Com efeito, não se dessume em momento algum dos excertos acima transcritos, invocados pelo demandante para sustento de sua tese, a extrapolação por parte do réu do direito de informar e noticiar fatos. Sopesando-se a liberdade de expressão e de comunicação, bem como o direito de honra, intimidade e de privacidade, como patrimônio da pessoa humana, não se verifica o abuso no direito de informar por parte do réu.

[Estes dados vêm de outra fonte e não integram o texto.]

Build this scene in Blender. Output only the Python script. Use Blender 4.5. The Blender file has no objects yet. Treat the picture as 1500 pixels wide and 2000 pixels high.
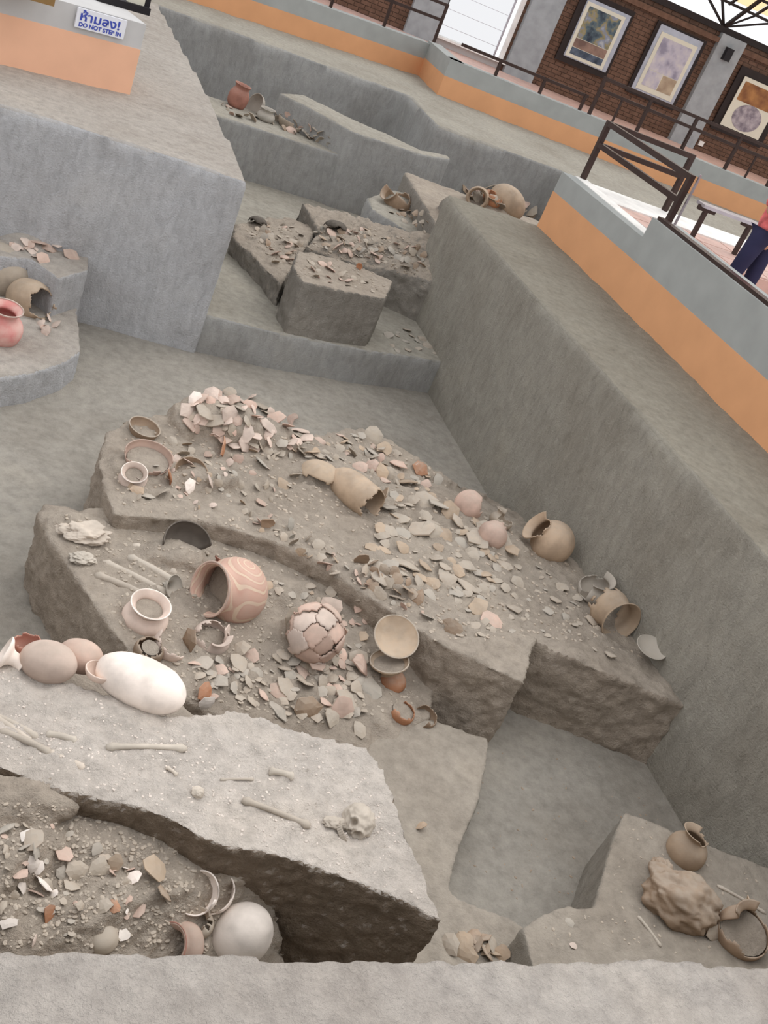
import bpy, bmesh, math, random
from mathutils import Vector, Matrix, noise
from mathutils.bvhtree import BVHTree
from mathutils.geometry import tessellate_polygon
random.seed(7)
S = bpy.context.scene
COL = S.collection
R_ = math.radians

# ------------------------------------------------------------------ camera
F_PX = 2010.0
CH = 2.2
RX = Vector((0.90362164, -0.17241357, -0.39209883))
RY = Vector((-0.23185746, 0.57281338, -0.7862105))
RZ = Vector((0.36015281, 0.80134786, 0.47763119))
RM = Matrix((RX, RY, RZ))
CAM = Vector((0, 0, CH))
cd = bpy.data.cameras.new('camera'); cam = bpy.data.objects.new('camera', cd); COL.objects.link(cam)
cd.sensor_fit = 'VERTICAL'; cd.sensor_height = 24; cd.sensor_width = 18; cd.lens = 24 * F_PX / 2000
cd.clip_start = 0.05; cd.clip_end = 200
cam.matrix_world = Matrix.Translation(CAM) @ RM.to_4x4()
S.camera = cam
# ------------------------------------------------------------------ world, lights, exposure
w = bpy.data.worlds.new('world'); S.world = w; w.use_nodes = True
bg = w.node_tree.nodes['Background']; bg.inputs[0].default_value = (0.97, 0.975, 1.0, 1); bg.inputs[1].default_value = 1.15
sd = bpy.data.lights.new('daylight', 'SUN'); sd.energy = 1.05; sd.angle = R_(40); sd.color = (1, .97, .93)
so = bpy.data.objects.new('daylight', sd); COL.objects.link(so)
so.rotation_euler = Vector((0.55, 0.25, 0.8)).to_track_quat('Z', 'Y').to_euler()
ad = bpy.data.lights.new('near_left_fill_light', 'AREA'); ad.energy = 52; ad.size = 2.5; ad.color = (1, .97, .96)  # unseen overhead area light, added to brighten the near left of the pit
ao = bpy.data.objects.new('near_left_fill_light', ad); COL.objects.link(ao)
ao.location = (1.2, 3.4, 3.6)
ao.rotation_euler = (ao.location - Vector((0.6, 2.3, -.6))).to_track_quat('Z', 'Y').to_euler()
S.view_settings.view_transform = 'Standard'; S.view_settings.look = 'None'
S.view_settings.exposure = 0.0; S.view_settings.gamma = 1; S.view_settings.use_curve_mapping = False

# ------------------------------------------------------------------ helpers
def ray(px, py):
    return RM @ Vector((px - 750, -(py - 1000), -F_PX))      # length along view axis = F_PX
def P(px, py, z):
    d = ray(px, py); t = (z - CH) / d.z
    return Vector((d.x * t, d.y * t, z))
def on_plane(px, py, p0, n):
    d = ray(px, py); t = (Vector(p0) - CAM).dot(n) / d.dot(n)
    return CAM + d * t
def depth(p):
    q = RM.transposed() @ (Vector(p) - CAM); return -q.z
def mpp(p): return depth(p) / F_PX
def at_depth(px, py, dep): return CAM + ray(px, py) * (dep / F_PX)

def tag(o, label=None, cat=None, group=None, kind=None):
    if label: o['label'] = label
    if cat: o['category'] = cat
    if group: o['group'] = group
    if kind: o['kind'] = kind
    return o
def link(name, me, mat=None, parent=None, smooth=False):
    o = bpy.data.objects.new(name, me); COL.objects.link(o)
    if mat is not None and not me.materials: me.materials.append(mat)
    if parent is not None: o.parent = parent
    if smooth:
        for p in me.polygons: p.use_smooth = True
    return o
def empty(name, loc=(0, 0, 0), rot=None):
    o = bpy.data.objects.new(name, None); COL.objects.link(o); o.location = loc
    o.empty_display_size = .1
    if rot is not None: o.rotation_euler = rot
    return o
def bm_obj(name, bm, mat, parent=None, smooth=False):
    me = bpy.data.meshes.new(name); bm.to_mesh(me); bm.free()
    return link(name, me, mat, parent, smooth)
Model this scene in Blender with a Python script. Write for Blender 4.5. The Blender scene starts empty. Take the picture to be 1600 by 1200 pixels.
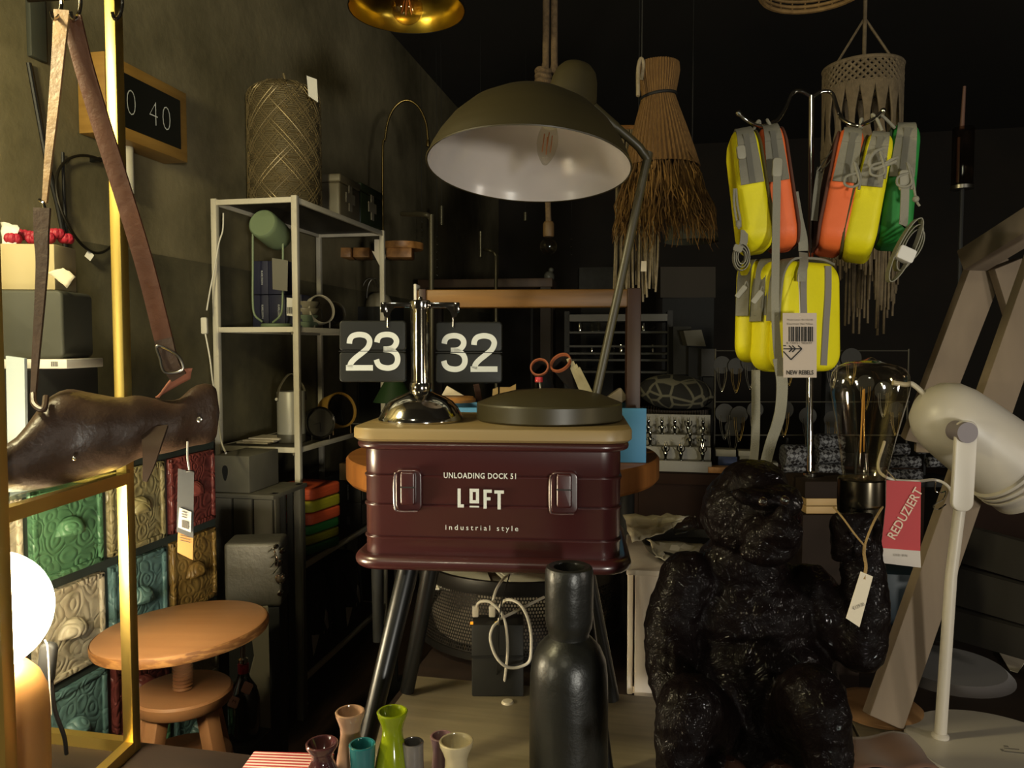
import bpy, bmesh, math, random
from mathutils import Vector, Matrix, Euler
random.seed(7)
R = math.radians
scene = bpy.context.scene
C = scene.collection

# ------------------------------------------------------------------ camera
FPX = 1202.0
YAW = R(11.5)
PITCH = R(2.86)
CAM = Vector((0.0, 0.0, 1.24))
cam_data = bpy.data.cameras.new('camera')
cam_data.sensor_width = 36.0
cam_data.lens = 36.0 * FPX / 1600.0
cam_data.clip_start = 0.02
cam = bpy.data.objects.new('camera', cam_data)
C.objects.link(cam)
cam.location = CAM
cam.rotation_euler = (math.pi / 2 - PITCH, 0, YAW)
scene.camera = cam

# ------------------------------------------------------------------ world, street light, exposure
world = bpy.data.worlds.new('night')
scene.world = world
world.use_nodes = True
world.node_tree.nodes['Background'].inputs[0].default_value = (1.0, 0.82, 0.6, 1)
world.node_tree.nodes['Background'].inputs[1].default_value = 0.008

def lamp(name, loc, energy, col, radius, kind='POINT', aim=None, spot=70):
    d = bpy.data.lights.new(name, kind)
    d.energy = energy
    d.color = col
    d.shadow_soft_size = radius
    if kind == 'SPOT':
        d.spot_size = R(spot)
        d.spot_blend = 0.6
    o = bpy.data.objects.new(name, d)
    C.objects.link(o)
    o.location = loc
    if aim is not None:
        o.rotation_euler = (Vector(aim) - Vector(loc)).to_track_quat('-Z', 'Y').to_euler()
    return o
lamp('street_lamp_light', (-0.75, -2.9, 3.4), 50, (1.0, 0.94, 0.76), 0.22)
lamp('shopfront_lamp_light', (2.5, -3.4, 0.80), 270, (1.0, 0.96, 0.93), 0.25)
lamp('pavement_lamp_light', (-3.2, -2.0, 1.25), 75, (1.0, 0.90, 0.70), 0.14)
lamp('window_lamp_left_light', (-1.12, 0.66, 1.85), 28, (1.0, 0.88, 0.52), 0.08)
lamp('window_lamp_right_light', (1.55, 0.62, 1.05), 8.0, (1.0, 0.90, 0.80), 0.08)
GLOBE = 40.0

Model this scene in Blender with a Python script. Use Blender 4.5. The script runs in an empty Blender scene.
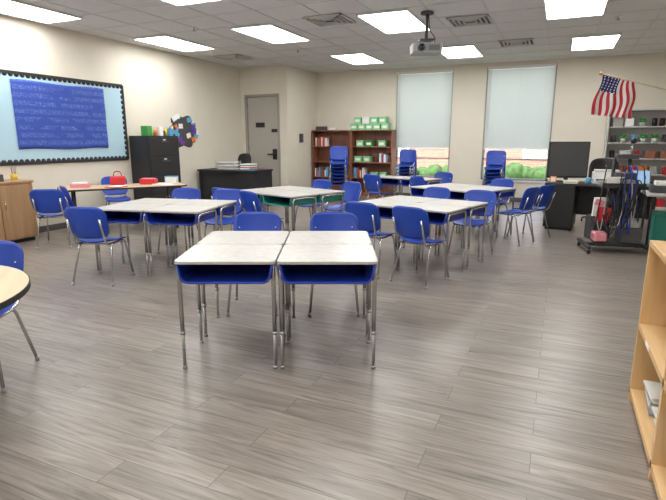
import bpy, bmesh, math, random
from mathutils import Vector, Matrix, Euler
random.seed(4)
R=math.radians
scene=bpy.context.scene
scene.view_settings.view_transform='Standard'
# ------------------------------------------------------------ materials
MATS={}
def mat(name,col,rough=.5,metal=0,noise=0,nscale=8,emit=0,spec=.5,bump=0,bscale=60,trans=0):
    if name in MATS: return MATS[name]
    m=bpy.data.materials.new(name); m.use_nodes=True
    nt=m.node_tree; b=nt.nodes['Principled BSDF']
    b.inputs['Base Color'].default_value=(*col,1)
    b.inputs['Roughness'].default_value=rough
    b.inputs['Metallic'].default_value=metal
    b.inputs['Specular IOR Level'].default_value=spec
    tc=nt.nodes.new('ShaderNodeTexCoord')
    if noise:
        n=nt.nodes.new('ShaderNodeTexNoise'); n.inputs['Scale'].default_value=nscale; n.inputs['Detail'].default_value=6
        nt.links.new(tc.outputs['Object'],n.inputs['Vector'])
        r=nt.nodes.new('ShaderNodeValToRGB')
        r.color_ramp.elements[0].position=.3; r.color_ramp.elements[1].position=.7
        r.color_ramp.elements[0].color=(*[c*(1-noise) for c in col],1)
        r.color_ramp.elements[1].color=(*[min(1,c*(1+noise)) for c in col],1)
        nt.links.new(n.outputs['Fac'],r.inputs['Fac']); nt.links.new(r.outputs['Color'],b.inputs['Base Color'])
    if bump:
        n2=nt.nodes.new('ShaderNodeTexNoise'); n2.inputs['Scale'].default_value=bscale
        nt.links.new(tc.outputs['Object'],n2.inputs['Vector'])
        bp=nt.nodes.new('ShaderNodeBump'); bp.inputs['Strength'].default_value=bump; bp.inputs['Distance'].default_value=.01
        nt.links.new(n2.outputs['Fac'],bp.inputs['Height']); nt.links.new(bp.outputs['Normal'],b.inputs['Normal'])
    if emit:
        b.inputs['Emission Color'].default_value=(*col,1); b.inputs['Emission Strength'].default_value=emit
    if trans:
        out=nt.nodes['Material Output']; t=nt.nodes.new('ShaderNodeBsdfTranslucent'); t.inputs['Color'].default_value=(*col,1)
        mx=nt.nodes.new('ShaderNodeMixShader'); mx.inputs[0].default_value=trans
        nt.links.new(b.outputs[0],mx.inputs[1]); nt.links.new(t.outputs[0],mx.inputs[2]); nt.links.new(mx.outputs[0],out.inputs[0])
    MATS[name]=m; return m
def wood(name,c1,c2,axis='X',scale=3,rough=.45):
    m=bpy.data.materials.new(name); m.use_nodes=True; nt=m.node_tree; b=nt.nodes['Principled BSDF']
    tc=nt.nodes.new('ShaderNodeTexCoord'); mp=nt.nodes.new('ShaderNodeMapping')
    s={'X':(1,9,9),'Y':(9,1,9),'Z':(9,9,1)}[axis]; mp.inputs['Scale'].default_value=[v*scale for v in s]
    n=nt.nodes.new('ShaderNodeTexNoise'); n.inputs['Scale'].default_value=1; n.inputs['Detail'].default_value=8; n.inputs['Distortion'].default_value=.6
    r=nt.nodes.new('ShaderNodeValToRGB'); r.color_ramp.elements[0].position=.3; r.color_ramp.elements[1].position=.7
    r.color_ramp.elements[0].color=(*c1,1); r.color_ramp.elements[1].color=(*c2,1)
    nt.links.new(tc.outputs['Object'],mp.inputs[0]); nt.links.new(mp.outputs[0],n.inputs['Vector']); nt.links.new(n.outputs['Fac'],r.inputs['Fac']); nt.links.new(r.outputs[0],b.inputs['Base Color'])
    b.inputs['Roughness'].default_value=rough
    MATS[name]=m; return m
def floor_mat():
    m=bpy.data.materials.new('vinyl_plank_floor'); m.use_nodes=True; nt=m.node_tree; L=nt.links; N=nt.nodes.new; b=nt.nodes['Principled BSDF']
    tc=N('ShaderNodeTexCoord')
    br=N('ShaderNodeTexBrick'); br.offset=.37; br.inputs['Scale'].default_value=1
    br.inputs['Brick Width'].default_value=1.25; br.inputs['Row Height'].default_value=.165
    br.inputs['Mortar Size'].default_value=.0016; br.inputs['Mortar Smooth'].default_value=.2; br.inputs['Bias'].default_value=0
    br.inputs['Color1'].default_value=(0,0,0,1); br.inputs['Color2'].default_value=(1,1,1,1); br.inputs['Mortar'].default_value=(.2,.2,.2,1)
    L.new(tc.outputs['Object'],br.inputs['Vector'])
    mul=N('ShaderNodeVectorMath'); mul.operation='MULTIPLY'; mul.inputs[1].default_value=(17,9,5); L.new(br.outputs['Color'],mul.inputs[0])
    add=N('ShaderNodeVectorMath'); add.operation='ADD'; L.new(tc.outputs['Object'],add.inputs[0]); L.new(mul.outputs[0],add.inputs[1])
    mp=N('ShaderNodeMapping'); mp.inputs['Scale'].default_value=(1.3,19,1); L.new(add.outputs[0],mp.inputs[0])
    n=N('ShaderNodeTexNoise'); n.inputs['Scale'].default_value=1.0; n.inputs['Detail'].default_value=9; n.inputs['Roughness'].default_value=.64; n.inputs['Distortion'].default_value=1.8
    L.new(mp.outputs[0],n.inputs['Vector'])
    r=N('ShaderNodeValToRGB'); e=r.color_ramp.elements
    e[0].position=.30; e[0].color=(.112,.092,.078,1); e[1].position=.68; e[1].color=(.305,.266,.234,1)
    k=e.new(.45); k.color=(.200,.172,.150,1)
    k=e.new(.56); k.color=(.248,.215,.189,1)
    L.new(n.outputs['Fac'],r.inputs['Fac'])
    rr=N('ShaderNodeMapRange'); rr.inputs['To Min'].default_value=.86; rr.inputs['To Max'].default_value=1.10; L.new(br.outputs['Color'],rr.inputs['Value'])
    mx=N('ShaderNodeVectorMath'); mx.operation='SCALE'; L.new(r.outputs[0],mx.inputs[0]); L.new(rr.outputs[0],mx.inputs['Scale'])
    m2=N('ShaderNodeMix'); m2.data_type='RGBA'; L.new(br.outputs['Fac'],m2.inputs['Factor']); L.new(mx.outputs[0],m2.inputs['A']); m2.inputs['B'].default_value=(.075,.062,.053,1)
    L.new(m2.outputs['Result'],b.inputs['Base Color'])
    b.inputs['Roughness'].default_value=.31
    bp=N('ShaderNodeBump'); bp.inputs['Strength'].default_value=.09; bp.inputs['Distance'].default_value=.004; L.new(n.outputs['Fac'],bp.inputs['Height']); L.new(bp.outputs[0],b.inputs['Normal'])
    return m
def ceil_mat(tile):
    m=bpy.data.materials.new('acoustic_ceiling_tile'); m.use_nodes=True; nt=m.node_tree; L=nt.links; N=nt.nodes.new; b=nt.nodes['Principled BSDF']
    tc=N('ShaderNodeTexCoord')
    n=N('ShaderNodeTexNoise'); n.inputs['Scale'].default_value=90; L.new(tc.outputs['Object'],n.inputs['Vector'])
    r=N('ShaderNodeValToRGB'); r.color_ramp.elements[0].position=.35; r.color_ramp.elements[0].color=(.54,.535,.52,1); r.color_ramp.elements[1].position=.5; r.color_ramp.elements[1].color=(.72,.715,.70,1)
    L.new(n.outputs['Fac'],r.inputs[0]); L.new(r.outputs[0],b.inputs['Base Color']); b.inputs['Roughness'].default_value=.95
    return m
def laminate_mat():
    m=bpy.data.materials.new('desk_top'); m.use_nodes=True; nt=m.node_tree; L=nt.links; N=nt.nodes.new; b=nt.nodes['Principled BSDF']
    tc=N('ShaderNodeTexCoord'); oi=N('ShaderNodeObjectInfo')
    ad=N('ShaderNodeVectorMath'); ad.operation='ADD'; L.new(tc.outputs['Object'],ad.inputs[0]); L.new(oi.outputs['Location'],ad.inputs[1])
    n=N('ShaderNodeTexNoise'); n.inputs['Scale'].default_value=14; n.inputs['Detail'].default_value=8; n.inputs['Roughness'].default_value=.8; L.new(ad.outputs[0],n.inputs['Vector'])
    r=N('ShaderNodeValToRGB'); r.color_ramp.elements[0].position=.34; r.color_ramp.elements[0].color=(.45,.435,.41,1); r.color_ramp.elements[1].position=.56; r.color_ramp.elements[1].color=(.57,.56,.54,1)
    L.new(n.outputs['Fac'],r.inputs[0]); L.new(r.outputs[0],b.inputs['Base Color']); b.inputs['Roughness'].default_value=.28
    MATS['desk_top']=m
laminate_mat()
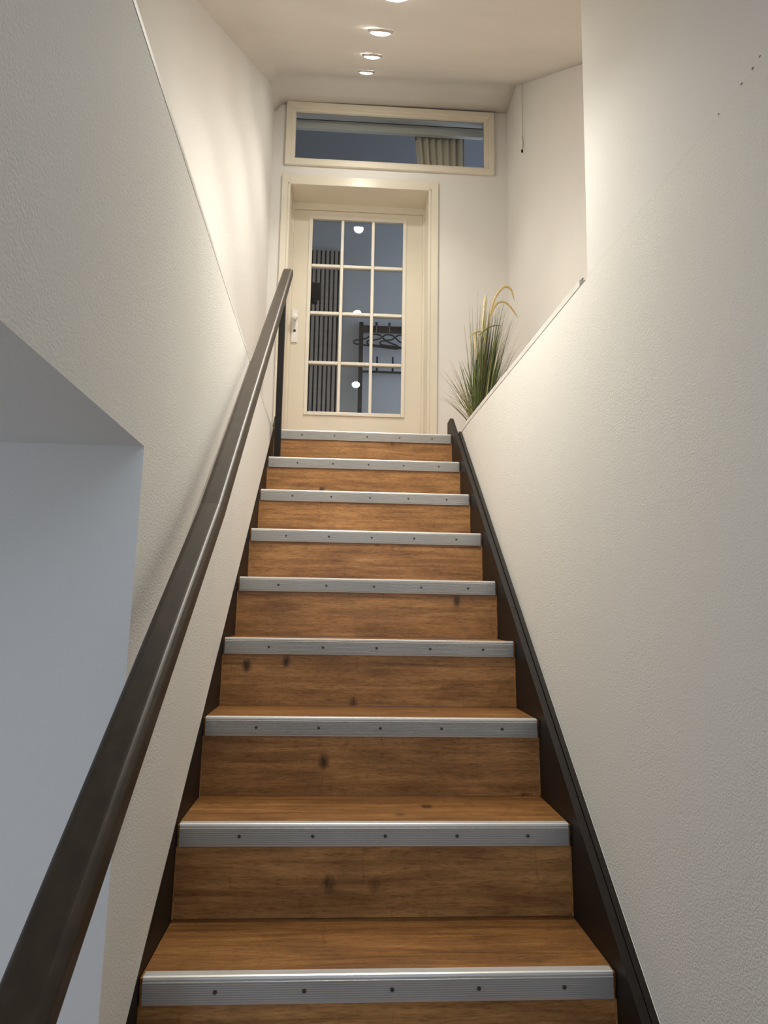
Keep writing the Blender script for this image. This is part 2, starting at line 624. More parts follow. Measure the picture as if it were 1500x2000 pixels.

Saliente-se, por oportuno, que da terminologia utilizada pelo autor do artigo, mesmo nos instantes referidos pelo autor, não se dessume a ação lesiva e marcada pela extrapolação tal qual ventilado pela exordial. Nada obstante a visão crítica das ações e do currículo do requerente, inclusive com menções históricas, as palavras utilizadas, pelo que se depreende do texto, estiveram no limite da liberdade de expressão com esteio na ordem constitucional.
As assertivas acerca do que entende o requerido sobre a personalidade do autor, como, por exemplo, “autoritário” e “temperamental”, além de menções sobre o ego do requerente, da forma como colocadas, e em atenção também ao sentido literal dos vocábulos, não assumiram forma capaz de lesar a honra do demandante. Mister ressaltar, ainda, que a análise jornalística realizada deu-se sobre pessoa que ocupou cargo público, com as ações fiscalizadas por todo e qualquer cidadão, leito em que devem ser plausíveis opiniões próprias de um pluralismo de idéias e opiniões. Não se identifica na espécie a ultrapassagem aos lindes permissíveis ao animus criticandi ou animus narrandi, característicos da atividade jornalística.
Frise-se que somente há que se falar em extrapolação da função jornalística quando se identifica a notícia de fato (ou imagem) não verdadeiro ou quando há o desvirtuamento ou a deturpação do fato verídico, com causação de dano.
Definitivamente, o exercício da liberdade de informação por meios de divulgação social, como a revista, encontra-se sedimentado no art. 220 da Carta Política de 1988, que dispõe:
“
Art. 220. A manifestação do pensamento, a criação, a expressão e a informação, sob qualquer forma, processo ou veículo, não sofrerão qualquer restrição, observado o disposto nesta Constituição.
§ 1º Nenhuma lei conterá dispositivo que possa constituir embaraço à plena liberdade de informação jornalística em qualquer veículo de comunicação social, observado o disposto no art. 5º, IV, V, X, XIII e XIV”.
(…)
E, quanto à observância supramencionada, tem-se:
“Art. 5º
(…)
“IV – é livre a manifestação do pensamento, sendo vedado o anonimato;
V – é assegurado o direito de resposta, proporcional ao agravo, além da indenização por dano material, moral ou à imagem;
X – são invioláveis a intimidade, a vida privada, a honra e a imagem das pessoas, assegurado o direito a indenização pelo dano material ou moral decorrente de sua violação;
XIII – é livre o exercício de qualquer trabalho, oficio ou profissão, atendidas as qualificações profissionais que a lei estabelecer;
XIV – é assegurado a todos o acesso a informação e resguardado o sigilo da fonte, quando necessário ao exercício profissional”.
Poder-se-ia acrescentar, porquanto pertinente, o seguinte inciso:
“IX – é livre a expressão da atividade intelectual, artística, científica e de comunicação, independentemente de censura ou licença”.
Indubitável, destarte, concluir-se pela ausência de caracterização da ação ilícita dos réus, do elo causal e do dano moral, como requisitos da obrigação de indenizar.
Por tais fundamentos, ao amparo do art. 269, item I, do CPC, e com resolução de mérito, julgo IMPROCEDENTE O PEDIDO formulados pelo autor. Condeno o autor ao pagamento aos réus das custas processuais e honorários advocatícios, que arbitro em R$ 1.000,00 (um mil reais), nos termos do art. 20, § 4º, do Código de Processo Civil.
Sentença registrada nesta data. Publique-se. Intime-se.
Oportunamente, dê-se baixa e arquivem-se os autos.
Brasília (DF), 18 de dezembro de 2009.